> **DATA LINES**:
BEGIN

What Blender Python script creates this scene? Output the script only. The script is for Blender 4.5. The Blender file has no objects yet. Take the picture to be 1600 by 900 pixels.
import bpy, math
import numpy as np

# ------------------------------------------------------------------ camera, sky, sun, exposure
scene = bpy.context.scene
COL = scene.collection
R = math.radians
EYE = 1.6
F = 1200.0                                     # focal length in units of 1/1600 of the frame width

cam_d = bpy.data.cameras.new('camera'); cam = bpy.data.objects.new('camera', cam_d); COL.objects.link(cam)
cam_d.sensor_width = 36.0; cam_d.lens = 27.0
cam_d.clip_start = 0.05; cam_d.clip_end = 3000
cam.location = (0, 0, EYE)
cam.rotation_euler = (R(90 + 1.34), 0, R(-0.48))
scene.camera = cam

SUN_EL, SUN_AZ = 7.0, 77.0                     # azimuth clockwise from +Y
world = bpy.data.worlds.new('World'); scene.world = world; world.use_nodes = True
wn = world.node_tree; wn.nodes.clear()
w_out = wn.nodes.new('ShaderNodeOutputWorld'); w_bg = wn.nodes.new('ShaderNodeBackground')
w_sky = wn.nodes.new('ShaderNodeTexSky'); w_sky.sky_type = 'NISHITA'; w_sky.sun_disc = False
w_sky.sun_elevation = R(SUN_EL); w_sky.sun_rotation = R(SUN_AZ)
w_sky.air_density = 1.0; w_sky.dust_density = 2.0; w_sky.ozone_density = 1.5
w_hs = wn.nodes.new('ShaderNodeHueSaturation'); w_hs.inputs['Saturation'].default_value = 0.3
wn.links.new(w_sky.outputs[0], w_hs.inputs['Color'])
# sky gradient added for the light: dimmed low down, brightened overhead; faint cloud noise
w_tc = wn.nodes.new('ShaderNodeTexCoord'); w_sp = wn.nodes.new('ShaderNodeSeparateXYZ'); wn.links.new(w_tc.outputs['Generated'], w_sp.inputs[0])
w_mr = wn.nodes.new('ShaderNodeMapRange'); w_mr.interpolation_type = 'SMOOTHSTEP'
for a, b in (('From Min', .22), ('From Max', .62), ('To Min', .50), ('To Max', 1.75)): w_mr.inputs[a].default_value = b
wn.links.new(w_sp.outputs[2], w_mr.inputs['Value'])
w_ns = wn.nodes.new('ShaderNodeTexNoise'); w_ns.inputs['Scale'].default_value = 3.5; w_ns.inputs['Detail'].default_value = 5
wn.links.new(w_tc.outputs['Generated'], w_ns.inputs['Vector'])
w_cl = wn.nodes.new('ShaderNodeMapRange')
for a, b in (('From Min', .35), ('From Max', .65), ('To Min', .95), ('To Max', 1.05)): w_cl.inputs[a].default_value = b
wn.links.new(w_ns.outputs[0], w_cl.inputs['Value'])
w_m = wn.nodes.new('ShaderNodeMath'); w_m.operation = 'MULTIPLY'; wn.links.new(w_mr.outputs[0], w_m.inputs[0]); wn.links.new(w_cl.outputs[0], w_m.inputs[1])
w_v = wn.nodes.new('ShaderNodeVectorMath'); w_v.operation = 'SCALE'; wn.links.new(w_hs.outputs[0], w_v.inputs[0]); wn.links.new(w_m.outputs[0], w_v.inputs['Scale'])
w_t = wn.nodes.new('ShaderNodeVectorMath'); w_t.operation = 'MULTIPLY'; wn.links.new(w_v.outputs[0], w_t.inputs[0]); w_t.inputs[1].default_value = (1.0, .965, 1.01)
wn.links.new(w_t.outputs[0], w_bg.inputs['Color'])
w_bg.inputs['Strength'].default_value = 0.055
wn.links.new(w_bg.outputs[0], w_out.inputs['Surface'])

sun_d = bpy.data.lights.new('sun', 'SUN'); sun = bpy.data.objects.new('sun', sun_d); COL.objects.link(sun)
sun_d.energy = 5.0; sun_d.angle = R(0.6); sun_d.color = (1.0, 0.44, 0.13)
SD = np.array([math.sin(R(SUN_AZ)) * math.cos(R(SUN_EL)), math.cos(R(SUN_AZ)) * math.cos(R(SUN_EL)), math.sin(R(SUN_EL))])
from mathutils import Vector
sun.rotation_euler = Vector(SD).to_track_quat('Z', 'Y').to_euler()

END

> **WRITTEN REQUEST**: Make an exact copy of the listing, including every line.

> **WRITTEN ANSWER**:
What Blender Python script creates this scene? Output the script only. The script is for Blender 4.5. The Blender file has no objects yet. Take the picture to be 1600 by 900 pixels.
import bpy, math
import numpy as np

# ------------------------------------------------------------------ camera, sky, sun, exposure
scene = bpy.context.scene
COL = scene.collection
R = math.radians
EYE = 1.6
F = 1200.0                                     # focal length in units of 1/1600 of the frame width

cam_d = bpy.data.cameras.new('camera'); cam = bpy.data.objects.new('camera', cam_d); COL.objects.link(cam)
cam_d.sensor_width = 36.0; cam_d.lens = 27.0
cam_d.clip_start = 0.05; cam_d.clip_end = 3000
cam.location = (0, 0, EYE)
cam.rotation_euler = (R(90 + 1.34), 0, R(-0.48))
scene.camera = cam

SUN_EL, SUN_AZ = 7.0, 77.0                     # azimuth clockwise from +Y
world = bpy.data.worlds.new('World'); scene.world = world; world.use_nodes = True
wn = world.node_tree; wn.nodes.clear()
w_out = wn.nodes.new('ShaderNodeOutputWorld'); w_bg = wn.nodes.new('ShaderNodeBackground')
w_sky = wn.nodes.new('ShaderNodeTexSky'); w_sky.sky_type = 'NISHITA'; w_sky.sun_disc = False
w_sky.sun_elevation = R(SUN_EL); w_sky.sun_rotation = R(SUN_AZ)
w_sky.air_density = 1.0; w_sky.dust_density = 2.0; w_sky.ozone_density = 1.5
w_hs = wn.nodes.new('ShaderNodeHueSaturation'); w_hs.inputs['Saturation'].default_value = 0.3
wn.links.new(w_sky.outputs[0], w_hs.inputs['Color'])
# sky gradient added for the light: dimmed low down, brightened overhead; faint cloud noise
w_tc = wn.nodes.new('ShaderNodeTexCoord'); w_sp = wn.nodes.new('ShaderNodeSeparateXYZ'); wn.links.new(w_tc.outputs['Generated'], w_sp.inputs[0])
w_mr = wn.nodes.new('ShaderNodeMapRange'); w_mr.interpolation_type = 'SMOOTHSTEP'
for a, b in (('From Min', .22), ('From Max', .62), ('To Min', .50), ('To Max', 1.75)): w_mr.inputs[a].default_value = b
wn.links.new(w_sp.outputs[2], w_mr.inputs['Value'])
w_ns = wn.nodes.new('ShaderNodeTexNoise'); w_ns.inputs['Scale'].default_value = 3.5; w_ns.inputs['Detail'].default_value = 5
wn.links.new(w_tc.outputs['Generated'], w_ns.inputs['Vector'])
w_cl = wn.nodes.new('ShaderNodeMapRange')
for a, b in (('From Min', .35), ('From Max', .65), ('To Min', .95), ('To Max', 1.05)): w_cl.inputs[a].default_value = b
wn.links.new(w_ns.outputs[0], w_cl.inputs['Value'])
w_m = wn.nodes.new('ShaderNodeMath'); w_m.operation = 'MULTIPLY'; wn.links.new(w_mr.outputs[0], w_m.inputs[0]); wn.links.new(w_cl.outputs[0], w_m.inputs[1])
w_v = wn.nodes.new('ShaderNodeVectorMath'); w_v.operation = 'SCALE'; wn.links.new(w_hs.outputs[0], w_v.inputs[0]); wn.links.new(w_m.outputs[0], w_v.inputs['Scale'])
w_t = wn.nodes.new('ShaderNodeVectorMath'); w_t.operation = 'MULTIPLY'; wn.links.new(w_v.outputs[0], w_t.inputs[0]); w_t.inputs[1].default_value = (1.0, .965, 1.01)
wn.links.new(w_t.outputs[0], w_bg.inputs['Color'])
w_bg.inputs['Strength'].default_value = 0.055
wn.links.new(w_bg.outputs[0], w_out.inputs['Surface'])

sun_d = bpy.data.lights.new('sun', 'SUN'); sun = bpy.data.objects.new('sun', sun_d); COL.objects.link(sun)
sun_d.energy = 5.0; sun_d.angle = R(0.6); sun_d.color = (1.0, 0.44, 0.13)
SD = np.array([math.sin(R(SUN_AZ)) * math.cos(R(SUN_EL)), math.cos(R(SUN_AZ)) * math.cos(R(SUN_EL)), math.sin(R(SUN_EL))])
from mathutils import Vector
sun.rotation_euler = Vector(SD).to_track_quat('Z', 'Y').to_euler()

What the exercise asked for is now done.